Dos escándalos mayores han explotado en las postrimerías de la Administración de Endara: el de la licitación y expropiación de los tragamonedas y el de la tercera licitación del proyecto hidroeléctrico Estí.
Por complejos que sean los detalles técnicos y la buena fe de algunos de los actores, la realidad de fondo es transparente para el observador con dos dedos de frente y un ápice de conciencia.
Se trata de una pugna cruda entre intereses creados por negocios millonarios. Se trata de una pugna que envuelve a dos de los más altos personeros del Estado, quienes han intercambiado gravísimas acusaciones mutuas. Se trata de una pugna que apesta a corrupción, según el sentido propio de este término, de acuerdo al Diccionario de la Real Academia Española: acción y efecto de “echar a perder, depravar, dañar, podrir”.
En 1982, cuando el PRD estaba en el gobierno de la dictadura y se destapó el escándalo del Programa de Vivienda de la Caja del Seguro Social, por una suma superior a los cien millones de balboas, escribí en el diario La Prensa una serie de artículos sobre la corrupción. De uno de ellos reproduzco los siguientes párrafos:
“La corrupción se ha agravado pero no solo en cantidad. La calidad misma de la corrupción se ha transformado para lo peor, durante los últimos años.
Existe la corrupción del inmoral. Es una corrupción clandestina que todavía se oculta, porque se reconoce a sí misma como una violación de la norma moral. El inmoral en este sentido es un hipócrita, que traiciona en su acción subrepticia la probidad que profesa abiertamente. Pero el inmoral se ubica por ello en una especie de submundo de la comunidad, en las áreas de sombra y no a la luz pública. Su vergüenza le impide ostentar su corrupción, con lo cual se frena parcialmente su impulso nocivo. El temor a ser descubierto se convierte para él en el substituto del respeto a la ley.
Más allá, existe la corrupción del amoral. Es una corrupción descaradas, que rechaza su propia culpa, porque desconoce la validez de la norma moral que su acción infringe. El amoral en este sentido es un vividor, que al margen de responsabilidades se aprovecha de quienes la cumplen. Pero, aunque al descubierto, el amoral se ubica más en la periferia que en el centro de la comunidad. Su propia desvergüenza tiende a aislarlo en su corrupción y a impedir que esta se vuelva contagiosa. El rechazo que suscita resulta del respeto que los otros sienten por la Ley.

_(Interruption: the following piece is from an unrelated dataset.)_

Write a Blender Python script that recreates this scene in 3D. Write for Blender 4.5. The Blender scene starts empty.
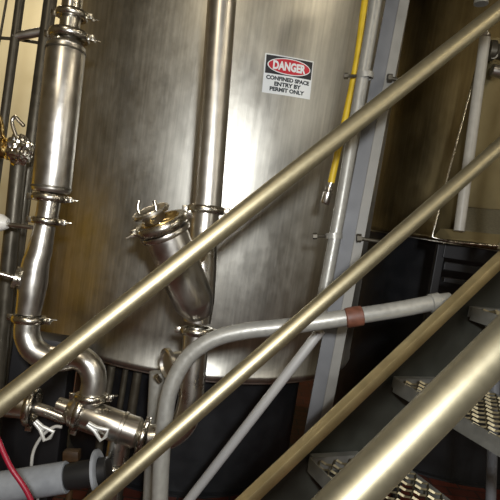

Todavía, más allá, existe la corrupción del cínico. Es una corrupción agresiva; que se burla de la acusación en su contra o ataca a su acusador porque se cree por encima de la norma moral, como si este fuera válida solo para los débiles y no para los poderosos. El cínico en este sentido es el prepotente, que impone a los otros sus arbitrariedades para regodearse en un egoísmo sin restricciones. Clandestina o descaradamente, el cínico busca ubicarse en la cúspide de la comunidad, porque solo desde allí está en condiciones de satisfacer un apetito corrompido que nada frena ni aísla. Ni el temor a ser descubierto, ni el rechazo de los otros le sirve de substituto a la vigencia de la Ley. El cínico es un hombre sin Ley, dispuesto a imponer su capricho, como si fuera Ley, a los demás.
Lo grave, lo muy grave de nuestra situación socio-política es que hemos pasado de la corrupción del inmoral a las del cínico. Ante esta realidad, el silencio y la pasividad son insoportables. Frente al poder que corrompe, se necesita la conciencia que denuncia, sanciona y rectifica. La acción contra la corrupción tiene que ser valiente y recia. Pero no debe llegar a destruir la comunidad, sus vínculos básicos de solidaridad humana, ni su esperanza de poder superar etapas razonablemente, con el aporte de todos los que quieran forjar nuevos usos, para suplantar viejos abusos”.
Al releer actualmente estas reflexiones, no puedo menos que recordar la frase que reiteraba Arnulfo Arias: la historia se repite en espiral. Pero si la corrupción que se dio bajo la dictadura se repite ahora en democracia, es porque tiene raíces profundas en la sociedad y la cultura panameña.
Para liberarnos de esta repetición hay que transformar el poder público y la política no por sí solos, sino desde una renovada inspiración ético-religiosa, capaz de transformar la conciencia misma de las personas. De otra manera, el espiral se convierte en círculo vicioso del que no podremos salir.
Publicado en El Panamá América el 21 de agosto de 1994.